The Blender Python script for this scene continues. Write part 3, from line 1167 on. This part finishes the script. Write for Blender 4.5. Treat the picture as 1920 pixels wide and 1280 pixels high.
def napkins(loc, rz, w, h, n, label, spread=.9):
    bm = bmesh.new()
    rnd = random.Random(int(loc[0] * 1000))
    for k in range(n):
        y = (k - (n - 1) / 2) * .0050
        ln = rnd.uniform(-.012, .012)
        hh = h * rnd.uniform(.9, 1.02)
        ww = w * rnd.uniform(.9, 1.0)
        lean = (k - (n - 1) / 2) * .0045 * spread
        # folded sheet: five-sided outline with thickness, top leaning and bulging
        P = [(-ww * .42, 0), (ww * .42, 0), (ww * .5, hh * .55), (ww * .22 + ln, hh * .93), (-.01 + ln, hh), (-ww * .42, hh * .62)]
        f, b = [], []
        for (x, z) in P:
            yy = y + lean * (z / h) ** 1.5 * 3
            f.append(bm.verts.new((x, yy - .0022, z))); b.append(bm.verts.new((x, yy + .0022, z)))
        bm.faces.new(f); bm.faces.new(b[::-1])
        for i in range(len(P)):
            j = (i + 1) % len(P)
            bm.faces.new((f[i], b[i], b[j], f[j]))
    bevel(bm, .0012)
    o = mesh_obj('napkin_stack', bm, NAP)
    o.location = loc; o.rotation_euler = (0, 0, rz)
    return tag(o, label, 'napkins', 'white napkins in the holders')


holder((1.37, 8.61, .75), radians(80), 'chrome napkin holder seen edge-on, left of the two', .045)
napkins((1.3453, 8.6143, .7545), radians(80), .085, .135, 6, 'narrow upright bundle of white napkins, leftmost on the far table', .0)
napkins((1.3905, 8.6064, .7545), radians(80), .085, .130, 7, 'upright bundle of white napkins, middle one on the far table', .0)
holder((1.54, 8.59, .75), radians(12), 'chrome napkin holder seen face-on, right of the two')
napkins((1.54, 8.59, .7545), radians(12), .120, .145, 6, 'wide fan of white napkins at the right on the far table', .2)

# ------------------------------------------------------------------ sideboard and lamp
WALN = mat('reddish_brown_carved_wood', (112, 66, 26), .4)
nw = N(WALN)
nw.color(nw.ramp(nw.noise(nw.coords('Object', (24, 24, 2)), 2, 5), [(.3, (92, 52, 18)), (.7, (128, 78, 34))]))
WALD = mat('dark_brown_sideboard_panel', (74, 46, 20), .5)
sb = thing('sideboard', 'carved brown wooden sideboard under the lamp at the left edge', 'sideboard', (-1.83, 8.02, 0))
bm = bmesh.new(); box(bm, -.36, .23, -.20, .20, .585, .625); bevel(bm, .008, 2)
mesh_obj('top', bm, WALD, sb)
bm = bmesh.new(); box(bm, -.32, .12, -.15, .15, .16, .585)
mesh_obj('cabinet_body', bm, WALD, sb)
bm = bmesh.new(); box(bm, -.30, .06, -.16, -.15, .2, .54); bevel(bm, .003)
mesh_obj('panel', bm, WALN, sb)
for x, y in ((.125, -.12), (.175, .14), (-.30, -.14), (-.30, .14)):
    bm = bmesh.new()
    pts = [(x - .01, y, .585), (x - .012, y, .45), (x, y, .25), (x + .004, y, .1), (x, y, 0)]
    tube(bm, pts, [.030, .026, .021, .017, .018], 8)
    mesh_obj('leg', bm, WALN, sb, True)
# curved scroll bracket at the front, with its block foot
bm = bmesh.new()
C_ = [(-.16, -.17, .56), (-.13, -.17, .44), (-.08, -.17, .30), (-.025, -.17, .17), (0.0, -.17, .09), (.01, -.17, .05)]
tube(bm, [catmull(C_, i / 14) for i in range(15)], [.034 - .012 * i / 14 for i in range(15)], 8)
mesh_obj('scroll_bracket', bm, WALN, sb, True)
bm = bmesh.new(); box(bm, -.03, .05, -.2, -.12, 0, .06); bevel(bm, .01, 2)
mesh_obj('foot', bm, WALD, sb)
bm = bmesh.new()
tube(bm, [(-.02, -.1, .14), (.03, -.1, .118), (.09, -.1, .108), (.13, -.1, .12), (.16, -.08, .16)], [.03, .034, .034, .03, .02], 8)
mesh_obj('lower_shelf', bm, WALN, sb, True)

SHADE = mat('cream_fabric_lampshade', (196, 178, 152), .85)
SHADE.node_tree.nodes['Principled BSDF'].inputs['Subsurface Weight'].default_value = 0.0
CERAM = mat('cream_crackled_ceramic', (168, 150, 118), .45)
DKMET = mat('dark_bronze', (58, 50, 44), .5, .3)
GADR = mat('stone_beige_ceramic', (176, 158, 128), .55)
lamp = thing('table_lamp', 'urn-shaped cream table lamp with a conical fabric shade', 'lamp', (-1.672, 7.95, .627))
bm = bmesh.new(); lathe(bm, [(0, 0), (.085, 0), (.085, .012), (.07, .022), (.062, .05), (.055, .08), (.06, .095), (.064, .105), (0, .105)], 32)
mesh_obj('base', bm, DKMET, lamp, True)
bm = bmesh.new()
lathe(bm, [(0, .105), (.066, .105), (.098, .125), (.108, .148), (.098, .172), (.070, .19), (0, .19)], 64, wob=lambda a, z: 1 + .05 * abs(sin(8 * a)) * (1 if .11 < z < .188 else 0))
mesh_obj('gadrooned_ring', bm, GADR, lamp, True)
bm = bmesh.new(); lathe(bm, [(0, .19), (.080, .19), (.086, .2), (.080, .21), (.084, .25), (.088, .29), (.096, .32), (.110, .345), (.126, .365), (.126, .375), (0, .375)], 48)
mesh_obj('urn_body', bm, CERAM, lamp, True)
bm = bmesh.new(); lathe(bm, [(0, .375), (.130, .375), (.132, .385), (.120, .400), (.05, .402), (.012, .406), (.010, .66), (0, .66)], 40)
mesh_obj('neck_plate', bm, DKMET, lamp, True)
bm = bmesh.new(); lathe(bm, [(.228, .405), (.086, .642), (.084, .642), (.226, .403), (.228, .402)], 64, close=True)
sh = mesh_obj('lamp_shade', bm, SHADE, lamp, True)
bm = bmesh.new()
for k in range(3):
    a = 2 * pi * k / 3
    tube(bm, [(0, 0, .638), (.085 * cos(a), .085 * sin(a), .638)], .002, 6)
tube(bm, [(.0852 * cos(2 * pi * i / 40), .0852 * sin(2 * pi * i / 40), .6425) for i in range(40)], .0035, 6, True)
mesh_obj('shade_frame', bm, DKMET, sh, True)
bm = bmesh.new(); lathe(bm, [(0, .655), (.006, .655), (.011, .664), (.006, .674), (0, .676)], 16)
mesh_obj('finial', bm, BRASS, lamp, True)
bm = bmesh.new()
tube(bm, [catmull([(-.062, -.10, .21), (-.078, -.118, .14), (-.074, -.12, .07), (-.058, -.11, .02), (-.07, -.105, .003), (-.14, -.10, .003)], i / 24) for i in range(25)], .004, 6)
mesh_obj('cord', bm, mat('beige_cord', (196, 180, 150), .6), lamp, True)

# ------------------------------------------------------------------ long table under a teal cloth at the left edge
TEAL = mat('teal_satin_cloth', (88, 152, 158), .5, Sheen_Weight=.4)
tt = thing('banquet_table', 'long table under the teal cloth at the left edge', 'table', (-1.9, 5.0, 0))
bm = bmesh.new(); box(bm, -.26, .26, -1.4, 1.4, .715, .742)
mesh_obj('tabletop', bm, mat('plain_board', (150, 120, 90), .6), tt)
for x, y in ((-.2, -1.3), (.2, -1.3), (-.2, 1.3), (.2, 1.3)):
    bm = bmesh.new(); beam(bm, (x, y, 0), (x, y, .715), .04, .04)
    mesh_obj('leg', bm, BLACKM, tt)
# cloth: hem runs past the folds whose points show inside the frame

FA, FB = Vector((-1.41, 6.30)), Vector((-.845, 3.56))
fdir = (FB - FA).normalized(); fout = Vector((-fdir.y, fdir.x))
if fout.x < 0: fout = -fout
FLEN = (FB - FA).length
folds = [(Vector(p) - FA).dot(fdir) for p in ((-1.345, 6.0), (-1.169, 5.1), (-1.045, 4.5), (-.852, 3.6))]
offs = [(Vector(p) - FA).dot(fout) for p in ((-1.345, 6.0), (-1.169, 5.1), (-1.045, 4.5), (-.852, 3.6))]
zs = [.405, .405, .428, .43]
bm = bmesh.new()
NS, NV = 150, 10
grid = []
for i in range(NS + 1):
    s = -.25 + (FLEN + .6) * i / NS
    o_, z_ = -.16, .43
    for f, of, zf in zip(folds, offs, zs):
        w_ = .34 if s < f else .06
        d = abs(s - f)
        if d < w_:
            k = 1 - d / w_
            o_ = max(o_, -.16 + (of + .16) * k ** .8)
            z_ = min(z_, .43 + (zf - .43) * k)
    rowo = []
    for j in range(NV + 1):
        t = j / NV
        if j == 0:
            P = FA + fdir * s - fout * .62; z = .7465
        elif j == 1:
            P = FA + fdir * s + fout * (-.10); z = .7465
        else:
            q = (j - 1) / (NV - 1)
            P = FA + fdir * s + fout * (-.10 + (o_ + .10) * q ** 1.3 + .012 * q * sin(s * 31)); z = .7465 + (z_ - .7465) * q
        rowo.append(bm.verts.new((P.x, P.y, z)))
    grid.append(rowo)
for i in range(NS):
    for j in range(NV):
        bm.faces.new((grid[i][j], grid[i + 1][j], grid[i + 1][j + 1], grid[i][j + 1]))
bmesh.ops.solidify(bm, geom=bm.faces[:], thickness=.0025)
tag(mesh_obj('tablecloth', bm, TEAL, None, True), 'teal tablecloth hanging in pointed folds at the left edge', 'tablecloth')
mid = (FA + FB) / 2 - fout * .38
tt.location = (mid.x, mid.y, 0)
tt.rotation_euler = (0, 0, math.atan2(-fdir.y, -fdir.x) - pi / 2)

* * *

__WHAT YOU NEED TO DO__
Extract, from the listing above, every line where the string "wide" occurs.

__THE OUTPUT__
The Blender Python script for this scene continues. Write part 3, from line 1167 on. This part finishes the script. Write for Blender 4.5. Treat the picture as 1920 pixels wide and 1280 pixels high.
napkins((1.54, 8.59, .7545), radians(12), .120, .145, 6, 'wide fan of white napkins at the right on the far table', .2)